Книга: Симулякры и симуляция

История как ретросценарий

<<< Назад
Вперед >>>

История как ретросценарий

В период насильственной и актуальной истории (скажем, между двумя мировыми войнами и в период холодной войны) миф завоёвывает кинематограф как его воображаемое содержание. Это золотой век масштабного воскрешения деспотического и легендарного. Миф, изгнанный из реального насилием истории, находит убежище на киноэкране.

Сегодня уже сама история завоёвывает кинематограф по тому же сценарию — историческая цель вытеснена из нашей жизни этой разновидностью гигантской нейтрализации, получившей название мирного сосуществования в мировом масштабе, и умиротворённой монотонностью в масштабе повседневности, — эта история, изгнанная обществом в состоянии медленного или внезапного оцепенения, убедительно празднует своё воскрешение на экранах в соответствии с тем же процессом, который заставлял оживать на них утраченные мифы.

История — это наш утраченный референт, то есть наш миф. Именно в этом качестве она приходит на смену мифам на киноэкране. Было бы иллюзией радоваться этому «осознанию истории посредством кинематографа», подобно тому, как радовались «поступлению политики в университет». То же недоразумение, та же мистификация. Политика, которая поступает в университет, вылетает из истории — это ретрополитика, лишённая своей субстанции и легализованная в своём поверхностном исполнении, площадка для игр и поле для авантюр, эта политика подобна сексуальности или непрерывному образованию (или социальному обеспечению в своё время), то есть она либерализована посмертно.

Основным событием этого периода, его большой травмой является эта агония сильных референтов, агония реального и рационального, которая открывает эру симуляции. В то время как столько поколений, и особенно последнее, жили в такт с историей, в ожидании, эйфорическом или катастрофическом, революции, сегодня складывается впечатление, что история отошла от дел, оставив после себя индифферентную туманность, пронизанную потоками, но лишённую своих референций. Именно в этой пустоте снова настигают фантазмы прошлого, коллекция из событий, идеологий, течений моды в стиле ретро — в основном не потому, что люди верят в это или ещё строят на этом свои надежды, а просто для того, чтобы воскресить время, когда, по крайней мере, ещё была история, по крайней мере, ещё было насилие (пусть даже фашистское), когда, по крайней мере, решался вопрос жизни и смерти. Всё годится, лишь бы избежать этой пустоты, этого малокровия истории и политики, этого кровотечения ценностей, — именно пропорционально этой тоске вспоминают вперемешку любой контент{76}, беспорядочно воскрешают всю предыдущую историю — ни одна идея не проходит больше квалификационного отбора, одна лишь ностальгия накапливается без конца: война, фашизм, великолепие Прекрасной эпохи{77} или революционная борьба — всё равнозначно и без различения смешивается в одной мрачной и похоронной экзальтации, в одной ретрофасцинации.
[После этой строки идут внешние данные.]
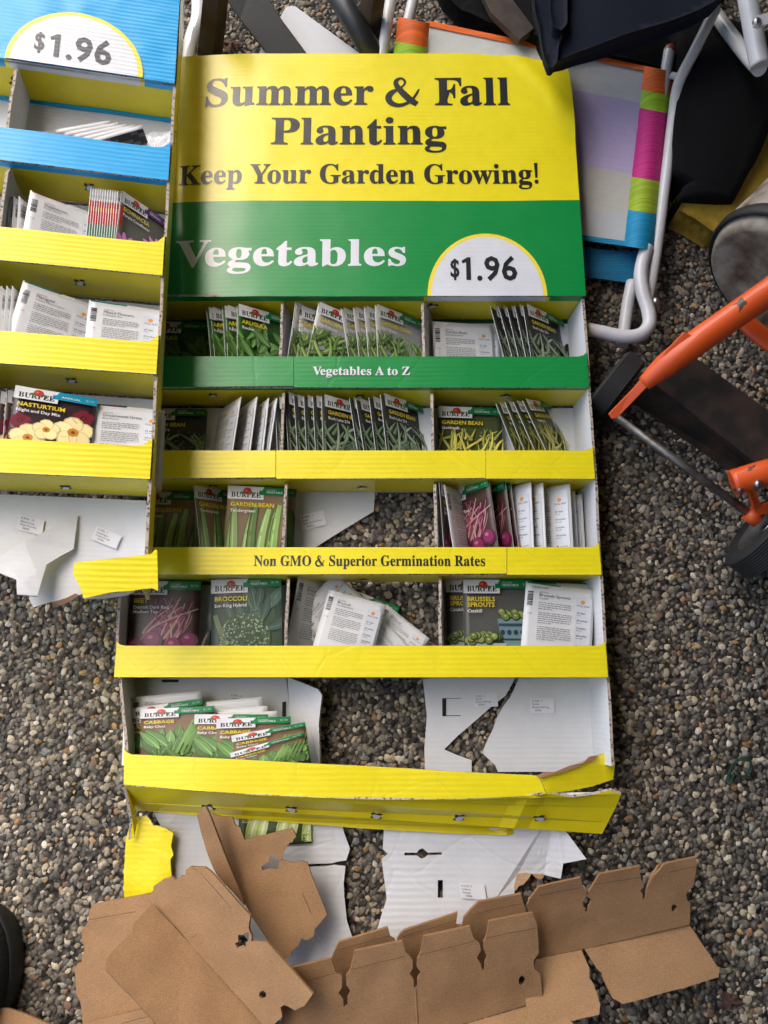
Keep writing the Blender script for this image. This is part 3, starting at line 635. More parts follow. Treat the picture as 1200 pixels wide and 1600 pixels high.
# ---- main display, lying flat on the pebbles
XL,XR=-.319,.2645
VEG=thing('seed_display','large yellow and green cardboard vegetable seed display lying flat on the gravel','display stand',(-.03,.2,0))
def hz(x,y):
    """the header panel: curled along its left, knocked in at the upper right corner"""
    z=DF+.0022*noise.noise(Vector((x*5,y*5,3.)))
    if x<-.16: z-=(x+.16)**2*.35
    z+=.0006*noise.noise(Vector((x*22,y*22,7.)))
    d=(x-.13)*.42+(y-.885)*.9          # past the crease towards the dented corner
    if d>0: z-=d*.28-.0025*math.sin(min(d,.06)/.06*math.pi)
    d2=(x-.235)*.75+(y-.80)*.5
    if d2>0 and d2<.03: z+=.003*math.sin(d2/.03*math.pi)
    return z
def header():
    mb=MB()
    ys=P(0,313,DF).y; yb=P(0,463,DF).y; yt=P(0,80,DF).y
    def grid(y0,y1,col,ny,nx=70):
        V=[[mb.bm.verts.new((XL+(XR+.003-XL)*i/nx,y0+(y1-y0)*j/ny,hz(XL+(XR+.003-XL)*i/nx,y0+(y1-y0)*j/ny))) for i in range(nx+1)] for j in range(ny+1)]
        for j in range(ny):
            for i in range(nx):
                f=mb.bm.faces.new([V[j][i],V[j][i+1],V[j+1][i+1],V[j+1][i]]); mb.setf(f,col,0); f.smooth=True
        return V
    A=grid(yb,ys,GRN,24); B=grid(ys,yt-.004,YEL,36)
    # turned edges and the plain inner face
    def skirt(row,dx,dy,dep,col,mi):
        n=[mb.bm.verts.new((v.co.x+dx,v.co.y+dy,v.co.z-dep)) for v in row]
        for a,b,c,d in zip(row,row[1:],n[1:],n): f=mb.bm.faces.new([d,c,b,a]); mb.setf(f,col,mi)
        return n
    r=skirt([mb.bm.verts.new(v.co) for v in B[-1]],0,.004,.004,YEL,0); skirt([mb.bm.verts.new(v.co) for v in r],0,.001,.030,YEL,0)
    skirt([mb.bm.verts.new(A[j][-1].co) for j in range(25)][::-1]+[],.001,0,.004,KRE,2)
    skirt([mb.bm.verts.new(B[j][-1].co) for j in range(37)][::-1],.001,0,.004,KRE,2)
    nx=20
    for (y0,y1) in ((yb,yt-.004),):
        V=[[mb.bm.verts.new((XL+(XR-XL)*i/nx,y0+(y1-y0)*j/nx,hz(XL+(XR-XL)*i/nx,y0+(y1-y0)*j/nx)-.004)) for i in range(nx+1)] for j in range(nx+1)]
        for j in range(nx):
            for i in range(nx): mb.setf(mb.bm.faces.new([V[j+1][i],V[j+1][i+1],V[j][i+1],V[j][i]]),WHI,1)
    on=lambda p:Vector((p[0],p[1],hz(p[0],p[1])+.00035+(p[2] if len(p)>2 else 0)))
    def line(t,u0,u1,vb,vt,font,col,**k):
        a=P(u0,vb,DF); b=P(u1,vb,DF); text(mb,t,font,a.x,b.x,a.y,P(u0,vt,DF).y-a.y,on,col,0,**k)
    line('Summer & Fall',316,799,164,122,GS,BLK); line('Planting',422,699,225,184,GS,BLK)
    line('Keep Your Garden Growing!',277,845,286,256,GS,BLK); line('Vegetables',274,638,415,374,GS,WHT)
    # price arch
    c=P(761.5,463,DF); rx=P(855,463,DF).x-c.x; ry=P(761,365,DF).y-c.y
    def arch(k,lift,col):
        n=40; pts=[(c.x+math.cos(math.pi*i/n)*(rx-k),c.y+.0003+math.sin(math.pi*i/n)*(ry-k)) for i in range(n+1)]
        m=[(c.x+(rx-k)*(1-2*j/12),c.y+.0003) for j in range(1,12)]
        for i in range(n):                                     # thin strips so that it follows the panel
            x0,x1=pts[i][0],pts[i+1][0]; y0,y1=pts[i][1],pts[i+1][1]
            for s in range(8):
                q=[(x0,c.y+(y0-c.y)*s/8),(x0,c.y+(y0-c.y)*(s+1)/8),(x1,c.y+(y1-c.y)*(s+1)/8),(x1,c.y+(y1-c.y)*s/8)]
                mb.poly([[on((a,b,lift)) for a,b in q]],col,0,None,Vector((0,0,1)))
    arch(0,0,C(250,225,70)); arch(.0052,.0003,WHT)
    on2=lambda p:Vector((p[0],p[1],hz(p[0],p[1])+.0010))
    def price(t,u0,u1,vb,vt):
        a=P(u0,vb,DF); b=P(u1,vb,DF); text(mb,t,GB,a.x,b.x,a.y,P(u0,vt,DF).y-a.y,on2,BLK,0)
    price('$',703,719,433,406); price('1.96',718,810,438,402)
    mb.build('header_panel',[M_HEAD,M_WHITE,M_EDGE],VEG)
    return c.x-rx,c.x+rx
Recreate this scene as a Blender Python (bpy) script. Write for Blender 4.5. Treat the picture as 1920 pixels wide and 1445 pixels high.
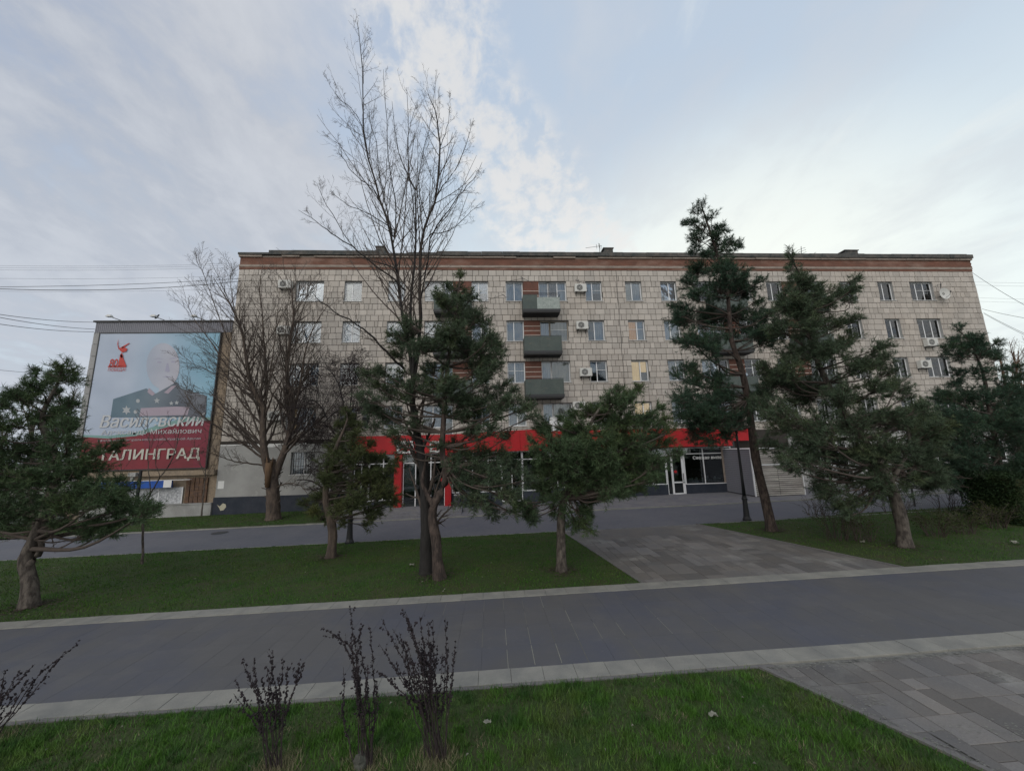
import bpy, math, random
import numpy as np
from mathutils import Vector
SC = bpy.context.scene
for o in list(bpy.data.objects): bpy.data.objects.remove(o)
rad = math.radians
# ------------------------------------------------------------ camera
EYE = 3.2; SLOPE = .014; FPX = 700.0; PW, PH = 1920, 1445
yw, pt, rl = rad(3.34), rad(9.7), rad(1.4)
FW = np.array([math.sin(yw)*math.cos(pt), math.cos(yw)*math.cos(pt), math.sin(pt)])
_r = np.array([math.cos(yw), -math.sin(yw), 0.0]); _u = np.cross(_r, FW)
RT = _r*math.cos(rl) - _u*math.sin(rl); UP = _r*math.sin(rl) + _u*math.cos(rl)
cd = bpy.data.cameras.new('camera'); cam = bpy.data.objects.new('camera', cd); SC.collection.objects.link(cam)
cd.sensor_width = 36; cd.sensor_fit = 'HORIZONTAL'; cd.lens = FPX/PW*36; cd.clip_end = 1500; cd.clip_start = .05
from mathutils import Matrix
cam.matrix_world = Matrix(((RT[0], UP[0], -FW[0], 0), (RT[1], UP[1], -FW[1], 0), (RT[2], UP[2], -FW[2], EYE), (0, 0, 0, 1)))
SC.camera = cam
# ------------------------------------------------------------ sky and fill lamp
FILL_AZ = rad(205); FILL_EL = rad(34)        # azimuth clockwise from +Y: added fill from behind the camera for the backlit facade
FILLV = (math.sin(FILL_AZ)*math.cos(FILL_EL), math.cos(FILL_AZ)*math.cos(FILL_EL), math.sin(FILL_EL))
w = bpy.data.worlds.new('World'); SC.world = w; w.use_nodes = True
nt = w.node_tree; nt.nodes.clear(); L = nt.links.new
def N(t, **k):
    n = nt.nodes.new(t)
    for a, b in k.items(): setattr(n, a, b)
    return n
def mth(op, a, b=None, c=None, clamp=False):
    n = N('ShaderNodeMath', operation=op, use_clamp=clamp)
    for i, v in enumerate((a, b, c)):
        if v is None: continue
        if isinstance(v, (int, float)): n.inputs[i].default_value = v
        else: L(v, n.inputs[i])
    return n.outputs[0]
def sstep(v, a, b):
    n = N('ShaderNodeMapRange', interpolation_type='SMOOTHSTEP'); L(v, n.inputs[0])
    n.inputs[1].default_value = a; n.inputs[2].default_value = b; return n.outputs[0]
def mixc(f, a, b):
    n = N('ShaderNodeMix', data_type='RGBA'); 
    if isinstance(f, (int, float)): n.inputs[0].default_value = f
    else: L(f, n.inputs[0])
    for i, v in ((6, a), (7, b)):
        if isinstance(v, tuple): n.inputs[i].default_value = (*v, 1)
        else: L(v, n.inputs[i])
    return n.outputs[2]
tc = N('ShaderNodeTexCoord'); dirv = tc.outputs['Generated']
sep = N('ShaderNodeSeparateXYZ'); L(dirv, sep.inputs[0])
el = sep.outputs[2]
dn = N('ShaderNodeVectorMath', operation='DOT_PRODUCT'); L(dirv, dn.inputs[0]); dn.inputs[1].default_value = (math.sin(rad(34))*.98, math.cos(rad(34))*.98, .20)   # brightest part of the horizon
sw = sstep(dn.outputs['Value'], -.1, 1.0)                     # nearness to the bright horizon
low = sstep(el, .75, .05)                                      # nearness to the horizon
sky = N('ShaderNodeTexSky', sky_type='NISHITA', sun_disc=False); sky.sun_elevation = FILL_EL; sky.sun_rotation = FILL_AZ; sky.altitude = 100; sky.dust_density = 1.5  # sky's own sun turned to the added fill's direction
nis = N('ShaderNodeMix', data_type='RGBA', blend_type='MULTIPLY'); nis.inputs[0].default_value = 1
L(sky.outputs[0], nis.inputs[6]); nis.inputs[7].default_value = (.5, .5, .5, 1)
# clear air: blue high up, milky pale low and towards the brightest part of the horizon
clear = mixc(low, (2.05, 2.65, 3.95), (4.2, 4.8, 5.3))
clear = mixc(mth('MULTIPLY', sw, mth('ADD', mth('MULTIPLY', low, .8), .45), clamp=True), clear, (5.3, 6.0, 6.15))
glow = sstep(dn.outputs['Value'], .84, 1.0)
clear = mixc(mth('MULTIPLY', glow, .75), clear, (6.9, 7.0, 6.3))
# clouds on a plane high above
pz = mth('ADD', mth('MAXIMUM', el, 0), .22)
cx = mth('DIVIDE', sep.outputs[0], pz); cy = mth('DIVIDE', sep.outputs[1], pz)
cv = N('ShaderNodeCombineXYZ'); L(cx, cv.inputs[0]); L(cy, cv.inputs[1])
def noise(vec, sc, det, ro=.55, dist=0, rot=0, scl=(1, 1, 1), loc=(0, 0, 0)):
    m = N('ShaderNodeMapping'); L(vec, m.inputs[0]); m.inputs['Rotation'].default_value = (0, 0, rot); m.inputs['Scale'].default_value = scl; m.inputs['Location'].default_value = loc
    n = N('ShaderNodeTexNoise'); L(m.outputs[0], n.inputs[0]); n.inputs['Scale'].default_value = sc; n.inputs['Detail'].default_value = det
    n.inputs['Roughness'].default_value = ro; n.inputs['Distortion'].default_value = dist; return n.outputs[0]
n1 = noise(cv.outputs[0], 4.2, 9, .6, .35, rad(35), (1, .72, 1))
n2 = noise(cv.outputs[0], 13, 9, .62, .3, rad(25), (1, .8, 1), (3, 1, 0))
n0 = noise(cv.outputs[0], 1.9, 6, .5, .2, rad(30), (1, .7, 1), (7.6, 2.3, 0))
mixn = mth('ADD', mth('ADD', mth('MULTIPLY', n1, .48), mth('MULTIPLY', n2, .10)), mth('MULTIPLY', n0, .42))
left = sstep(cx, -.05, -.50)                                   # a thick veil west of the broken bank
veil = sstep(mth('ADD', mixn, mth('MULTIPLY', left, .11)), .42, .62)
thin = mth('MULTIPLY', veil, mth('ADD', mth('MULTIPLY', left, .55), .42), clamp=True)
veilc = mixc(sstep(mth('ADD', mth('MULTIPLY', n1, .5), mth('ADD', mth('MULTIPLY', n2, .15), mth('MULTIPLY', n0, .35))), .37, .63), (2.6, 2.85, 3.35), (3.95, 4.15, 4.5))
veilc = mixc(mth('MULTIPLY', sstep(cx, -.9, -.2), .55), veilc, (4.4, 4.5, 4.7))
veilc = mixc(mth('MULTIPLY', low, .5), veilc, (3.7, 4.0, 4.5))
col = mixc(thin, clear, veilc)
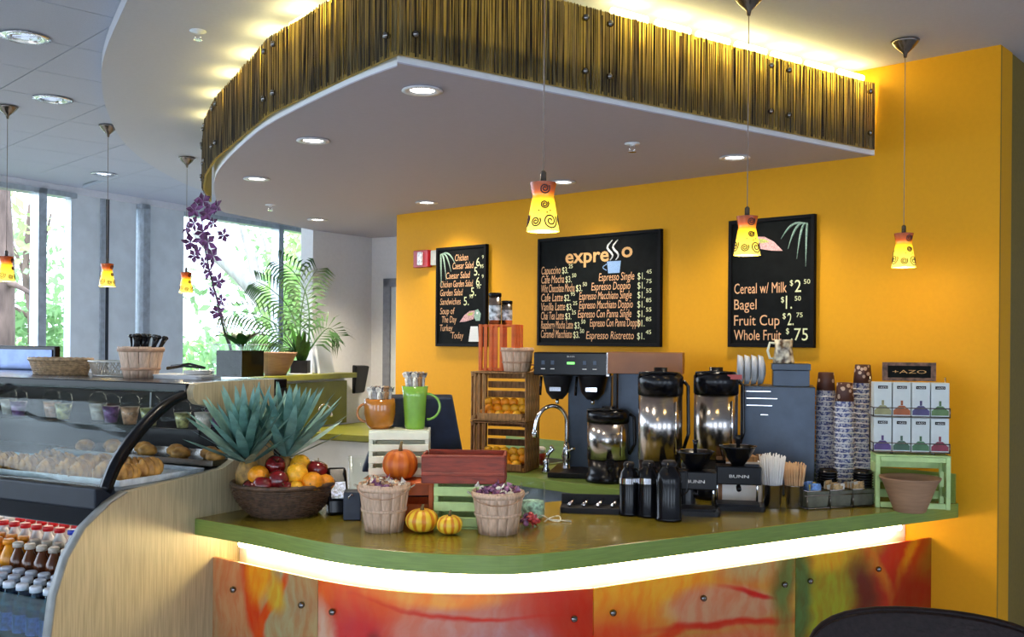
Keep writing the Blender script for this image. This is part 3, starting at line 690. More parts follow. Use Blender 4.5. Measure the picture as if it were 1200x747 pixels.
G([(.595, .645), (.685, .645), (.695, .75), (.585, .75)], m_chalkb, 'cup_drawing')
MB().tube([((.575 - .03 * math.sin(a / 8 * PI)) * w + .006, -.017, (.672 + .055 * (1 - a / 8)) * h) for a in range(9)], .0022, 5).build('cup_handle', m_chalkb, b2)
for i, (s, wd_, pz) in enumerate((('Capuccino', .17, '$3.25'), ('Cafe Mocha', .20, '$3.50'), ('Wht Chocolate Mocha', .29, '$3.50'), ('Cafe Latte', .19, '$2.95'), ('Vanilla Latte', .21, '$3.25'), ('Chai Tea Latte', .20, '$3.25'), ('Raspberry Mocha Latte', .28, '$3.50'), ('Caramel Macchiato', .27, '$3.50'))):
    z = .665 - i * .0845
    T(s, .03, z, wd_, .095, m_chalko, .15); T(pz[:3], .03 + wd_ + .012, z, .052, .076, m_chalky); T(pz[3:], .03 + wd_ + .068, z + .045, .035, .045, m_chalky)
for i, (s, x, wd_, pz) in enumerate((('Espresso Single', .52, .28, '$1.45'), ('Espresso Doppio', .46, .31, '$1.75'), ('Espresso Macchiato Single', .36, .42, '$1.55'), ('Espresso Macchiato Doppio', .36, .43, '$1.85'), ('Espresso Con Panna Single', .35, .43, '$1.55'), ('Espresso Con Panna Doppio', .45, .40, '$1.85'), ('Espresso Ristretto', .42, .38, '$1.45'))):
    z = .58 - i * .081 - (.03 if i == 6 else 0)
    T(s, x, z, wd_, .09, m_chalko, .15); T(pz[:3], .825, z, .055, .074, m_chalky); T(pz[3:], .89, z + .045, .04, .045, m_chalky)
b1, T, G, w, h = board('menu_board', 'narrow portrait chalkboard listing salads and soup at the left of the yellow wall', 2.893, 2.490, 1.617, 2.183)
for i, (s, x, z, wd_) in enumerate((('Chicken', .38, .855, .26), ('Caesar Salad', .33, .775, .42), ('Caesar Salad', .20, .68, .48), ('Chicken Garden Salad', .08, .595, .66), ('Garden Salad', .08, .51, .46), ('Sandwiches', .08, .42, .42), ('Soup of', .08, .325, .30), ('The Day', .12, .24, .30), ('Turkey', .08, .155, .26), ('Today', .32, .08, .24))):
    T(s, x, z, wd_, .085, m_chalko, .15)
for s, x, z in (('6.', .80, .79), ('5.', .76, .70), ('6.', .80, .60), ('5.', .70, .50), ('5.', .56, .41)):
    T(s, x, z, .10, .11, m_chalky); T('95', x + .11, z + .07, .07, .045, m_chalky)
def fronds(t, w, h, ox, oz, sx, m=m_chalkg):
    for k, (dx, dz) in enumerate(((.02, -.32), (.12, -.26), (.22, -.18), (.30, -.10))):
        P = [((ox + sx * dx * (f ** .8)) * w, -.0172, (oz + dz * f ** 1.8 + .03 * math.sin(PI * f)) * h) for f in [j / 8 for j in range(9)]]
        MB().tube(P, [.001 + .0045 * math.sin(PI * min(1, j / 8 + .05)) for j in range(9)], 5).build('palm_stroke', m, t)
fronds(b1, w, h, .08, .93, 1.0)
def toucan(t, w, h, x, z, s, flip=1):
    def q(pts): return [((x + flip * a * s) * w, (z + b * s * w / h) * h) for a, b in pts]
    def g(pts, m, nm, dy=0): MB().slab([(a, -.0165 - dy, b) for a, b in q(pts)], (0, -.0006, 0)).build(nm, m, t)
    g([(-.12, .04), (-.05, .12), (.02, .10), (.05, 0), (0, -.08), (-.10, -.08)], m_chalkg, 'head_drawing')
    g([(.03, .10), (.15, .09), (.28, .02), (.40, -.10), (.25, -.09), (.05, -.05)], m_chalkp, 'beak_drawing', .0004)
    g([(.05, .07), (.15, .06), (.22, .02), (.10, .01)], m_chalkl, 'beak_mark', .001)
    g([(-.06, .07), (-.02, .08), (-.01, .04), (-.05, .03)], m_chalkw, 'eye_drawing', .001)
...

Впрочем, существует одна привилегия для эпохи, которая только что кончилась (фашизм, война, первые послевоенные годы — бесчисленные фильмы, которые снимаются в настоящее время на эти темы, имеют для нас более близкий, более порочный, более густой, более тревожный аромат). Это можно объяснить, вспомнив фрейдистскую теорию фетишизма (гипотеза, возможно, также принадлежащая к категории ретро). Эта травма (потеря референтов) подобна открытию ребёнком различия между полами: она так же серьёзна, так же глубока, так же необратима. Фетишизация предмета появляется, чтобы затенить это невыносимое открытие, но дело именно в том, говорит Фрейд, что этот предмет не является любым предметом, часто это последний предмет, бегло замеченный перед травмирующим открытием. Поэтому фетишизирована будет преимущественно та история, которая непосредственно предшествует нашей «ирреферентной» эпохе. Вот откуда вездесущность фашизма и войны в ретро — совпадение, но политика здесь ни при чём, наивно же выводить из воспоминания о фашизме современное его возрождение (именно потому, что мы больше не живём при нём, потому что мы живём в чём-то другом, ещё менее весёлом, именно поэтому фашизм может снова стать привлекательным в своей жестокости, профильтрованной эстетическими средствами ретро).[9]

Вот так история с триумфом входит в кинематограф после своей смерти (термин «исторический» подвергся такой же участи: «исторический» момент, «исторический» памятник, «исторический» съезд, «историческая» фигура — уже этим самым обозначаются как окаменелости). Её повторное введение не имеет ценности осознания, это лишь ностальгия по утраченному референту.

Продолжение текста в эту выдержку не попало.